* **Goal of the exercise**: List each line of the data that holds the string "scene".

* **Source excerpt**:

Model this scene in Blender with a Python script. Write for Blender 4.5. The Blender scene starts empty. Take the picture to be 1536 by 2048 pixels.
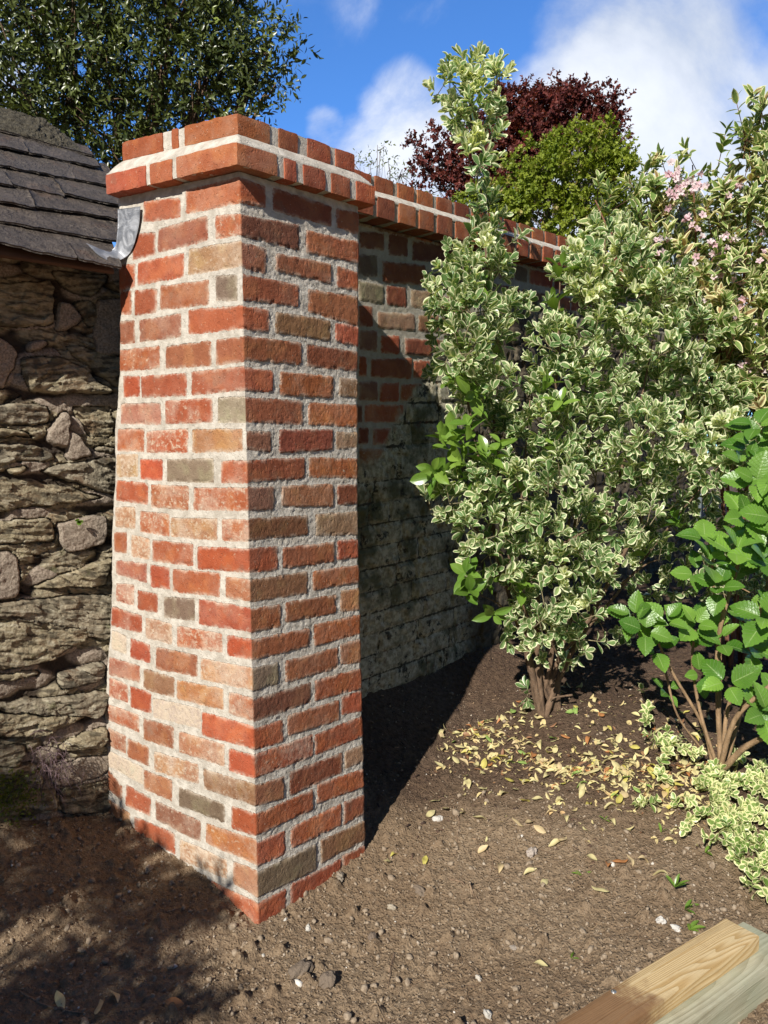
import bpy, math, numpy as np
from mathutils import Vector
D = bpy.data; SC = bpy.context.scene; COL = SC.collection
R = math.radians
rng = np.random.default_rng(7)
# ------------------------------------------------------------------ camera, world, sun, exposure
PITCH, ROLL, EYE, FPX = 0.07519, 0.00197, 1.2348, 1521.07
cam = D.cameras.new("camera"); camo = D.objects.new("camera", cam); COL.objects.link(camo)
cam.sensor_fit = 'VERTICAL'; cam.sensor_height = 36; cam.lens = FPX / 2048 * 36
cam.clip_start = 0.05; cam.clip_end = 2000
camo.location = (0, 0, EYE)
camo.rotation_mode = 'XYZ'
from mathutils import Matrix
camo.matrix_world = Matrix.Translation((0, 0, EYE)) @ Matrix.Rotation(math.pi/2 - PITCH, 4, 'X') @ Matrix.Rotation(ROLL, 4, 'Z')
SC.camera = camo
SUN_AZ, SUN_EL = R(26), R(34)            # the way the light travels (clockwise from +Y), height of the sun
SUNV = np.array([-math.sin(SUN_AZ)*math.cos(SUN_EL), -math.cos(SUN_AZ)*math.cos(SUN_EL), math.sin(SUN_EL)])
sun = D.lights.new("sun", 'SUN'); sun.energy = 5.0; sun.angle = R(0.55); sun.color = (1, .95, .87)
suno = D.objects.new("sun", sun); COL.objects.link(suno)
suno.rotation_mode = 'QUATERNION'; suno.rotation_quaternion = Vector(SUNV).to_track_quat('Z', 'Y')
SC.view_settings.view_transform = 'Standard'; SC.view_settings.look = 'None'
SC.view_settings.exposure = 0.36; SC.view_settings.gamma = 1
SC.render.engine = 'CYCLES'
try:
    SC.cycles.max_bounces = 6; SC.cycles.transparent_max_bounces = 6; SC.cycles.diffuse_bounces = 3
    SC.cycles.use_denoising = True
except Exception: pass

# camera helpers: a ray through a pixel of the 1536 x 2048 photograph
CP, SP, CR, SR = math.cos(PITCH), math.sin(PITCH), math.cos(ROLL), math.sin(ROLL)
E0 = np.array([0, 0, EYE])
def ray(x, y):
    a = (x-768)/FPX; b = (y-1024)/FPX
    u = a*CR+b*SR; v = -a*SR+b*CR
    return np.array([u, CP-v*SP, -v*CP-SP])
def at(x, y, Y):                                     # the point at distance Y ahead
    r = ray(x, y); return E0 + r*(Y/r[1])
def hit(x, y, p0, n):
    r = ray(x, y); return E0 + r*(np.dot(np.asarray(p0)-E0, n)/np.dot(r, n))
def hz(x, y, z):
    r = ray(x, y); return E0 + r*((z-EYE)/r[2])

# ------------------------------------------------------------------ node helpers
class NT:
    def __init__(s, tree): s.t = tree; s.n = tree.nodes; s.l = tree.links
    def new(s, typ, **kw):
        nd = s.n.new(typ)
        for k, v in kw.items(): setattr(nd, k, v)
        return nd
    def put(s, sock, v):
        if isinstance(v, bpy.types.NodeSocket): s.l.new(v, sock)
        elif v is not None:
            if hasattr(sock, 'default_value'):
                if hasattr(sock.default_value, '__len__') and not hasattr(v, '__len__'): v = (v, v, v, 1)[:len(sock.default_value)]
                if hasattr(v, '__len__') and len(sock.default_value) == 4 and len(v) == 3: v = (*v, 1)
                sock.default_value = v
    def math(s, op, a, b=None, c=None, clamp=False):
        nd = s.new('ShaderNodeMath', operation=op, use_clamp=clamp)
        for i, v in enumerate((a, b, c)): s.put(nd.inputs[i], v)
        return nd.outputs[0]
    def vmath(s, op, a, b=None):
        nd = s.new('ShaderNodeVectorMath', operation=op); s.put(nd.inputs[0], a); s.put(nd.inputs[1], b)
        return nd.outputs['Value'] if op in ('DOT_PRODUCT', 'LENGTH') else nd.outputs[0]
    def noise(s, vec, scale, detail=3, rough=.55, out=0, dist=0):
        nd = s.new('ShaderNodeTexNoise'); s.put(nd.inputs['Vector'], vec); nd.inputs['Scale'].default_value = scale
        nd.inputs['Detail'].default_value = detail; nd.inputs['Roughness'].default_value = rough; nd.inputs['Distortion'].default_value = dist
        return nd.outputs[out]
    def voro(s, vec, scale, feature='F1', out='Distance'):
        nd = s.new('ShaderNodeTexVoronoi', feature=feature); s.put(nd.inputs['Vector'], vec); nd.inputs['Scale'].default_value = scale
        return nd.outputs[out]
    def ramp(s, v, a, b, c=0., d=1., smooth=True):
        nd = s.new('ShaderNodeMapRange', interpolation_type='SMOOTHSTEP' if smooth else 'LINEAR')
        s.put(nd.inputs[0], v)
        for i, q in enumerate((a, b, c, d)): nd.inputs[i+1].default_value = q
        return nd.outputs[0]
    def mix(s, f, a, b, blend='MIX'):
        nd = s.new('ShaderNodeMix', data_type='RGBA', blend_type=blend)
        s.put(nd.inputs[0], f); s.put(nd.inputs[6], a); s.put(nd.inputs[7], b); return nd.outputs[2]
    def attr(s, name, out='Fac'):
        nd = s.new('ShaderNodeAttribute', attribute_name=name); return nd.outputs[out]
    def scalev(s, vec, sx, sy, sz):
        nd = s.new('ShaderNodeMapping'); s.put(nd.inputs[0], vec); nd.inputs['Scale'].default_value = (sx, sy, sz); return nd.outputs[0]
    def bump(s, h, dist, strength=1, normal=None):
        nd = s.new('ShaderNodeBump'); nd.inputs['Strength'].default_value = strength; nd.inputs['Distance'].default_value = dist
        s.put(nd.inputs['Height'], h); s.put(nd.inputs['Normal'], normal); return nd.outputs[0]
def mat(name):
    m = D.materials.new(name); m.use_nodes = True; t = NT(m.node_tree)
    b = t.n['Principled BSDF']; return m, t, b
def obco(t): return t.new('ShaderNodeTexCoord').outputs['Object']
def lin(c):
    c = np.asarray(c, float)/255; return np.where(c <= .04045, c/12.92, ((c+.055)/1.055)**2.4)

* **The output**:
Model this scene in Blender with a Python script. Write for Blender 4.5. The Blender scene starts empty. Take the picture to be 1536 by 2048 pixels.
D = bpy.data; SC = bpy.context.scene; COL = SC.collection